I tried to use Dwolla and it it was absurd. I set my account up fine. My friend sent me $1200 for a ski lease. I withdrew it and it appeared to work. Days later when the money did not appear in my bank account, I checked back and it said, "processing withdrawl" (or something like that.) It said that for many days before I contacted them. They said I needed to scan my drivers license and send it to them. The only account that has a copy of my DL is the DMV. No other company in capitalism asks for a scanned DL except for (maybe?) my employer. They had my social for crying out loud! And their UI was so broken that it wasn't clear that anything was wrong. At that point I refused to deal with them and kicked the money back to my friend and had him go through paypal. To top it off, they won't delete my personal details from their servers.

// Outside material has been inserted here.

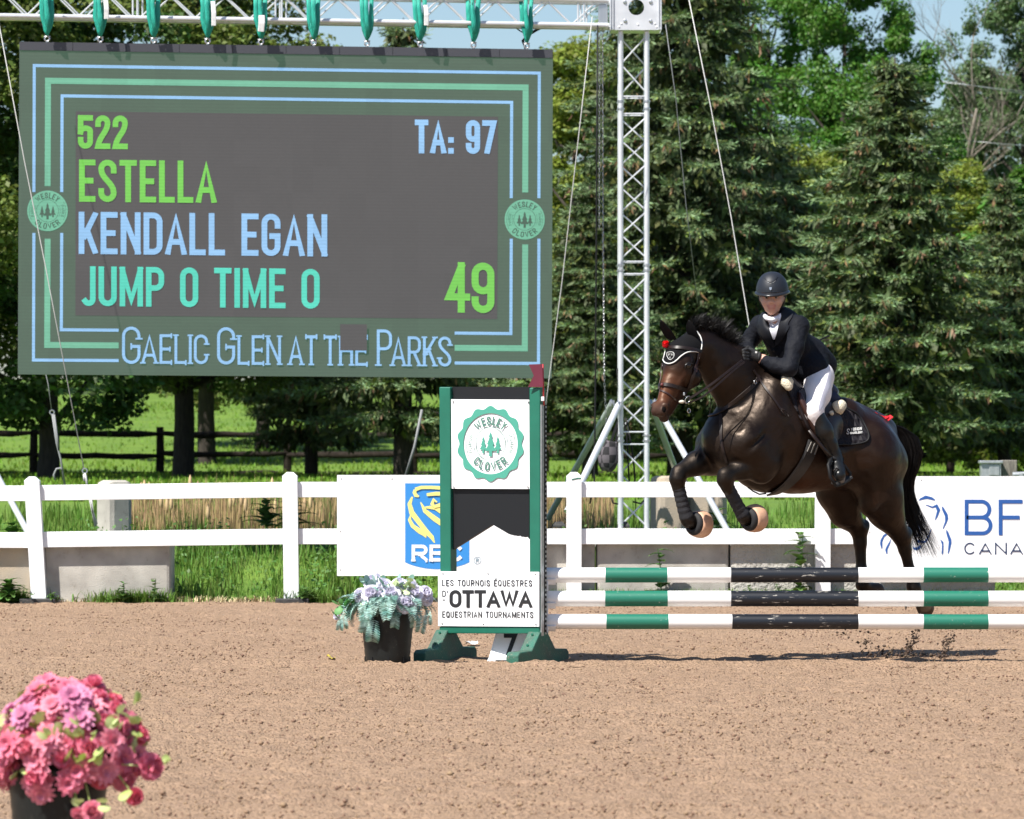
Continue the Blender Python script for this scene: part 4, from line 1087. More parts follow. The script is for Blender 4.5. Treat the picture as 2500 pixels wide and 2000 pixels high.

When did you open those accounts? "Know Your Customer" (which basically translates to SSN, government-issued photo ID, and blacklist checks) has been required of all US banks since 2003 thanks to the 2001 PATRIOT Act.
When I was 15, I was able to open a checking account by mail with no ID. Today, every bank I use lists government-issued photo ID as a requirement right on the website before you can start applying.
I work at a major online bank in the US. We have strong "Know Your Customer" policies as required by the Patriot Act, but they do not, in the normal course of business, require a copy of an ID. The Patriot Act does not require IDs, it requires processes to identify the customer, and different banks approach that differently.
No, ING Direct USA was always a United States bank regulated by US regulators, it just happened to be owned by a Dutch parent company (and thus ALSO subject to THEIR regulators in some ways). Capital One since taking over and rebranding as "Capital One 360" has not made any major changes to the Know Your Customer process or the application process. As I explained before, the legal requirement is to identify the customer, and there are a variety of different ways to do this which are acceptable to regulators.
A drivers license is a higher trust level document, as your driver ID and document number can be tied to an actual, trusted physical interaction, and it links you to a physical location.
SSNs are horrible IDs for a variety of reasons. Thousands or millions of Americans do not have valid SSNs or use EINs for personal IDE identification.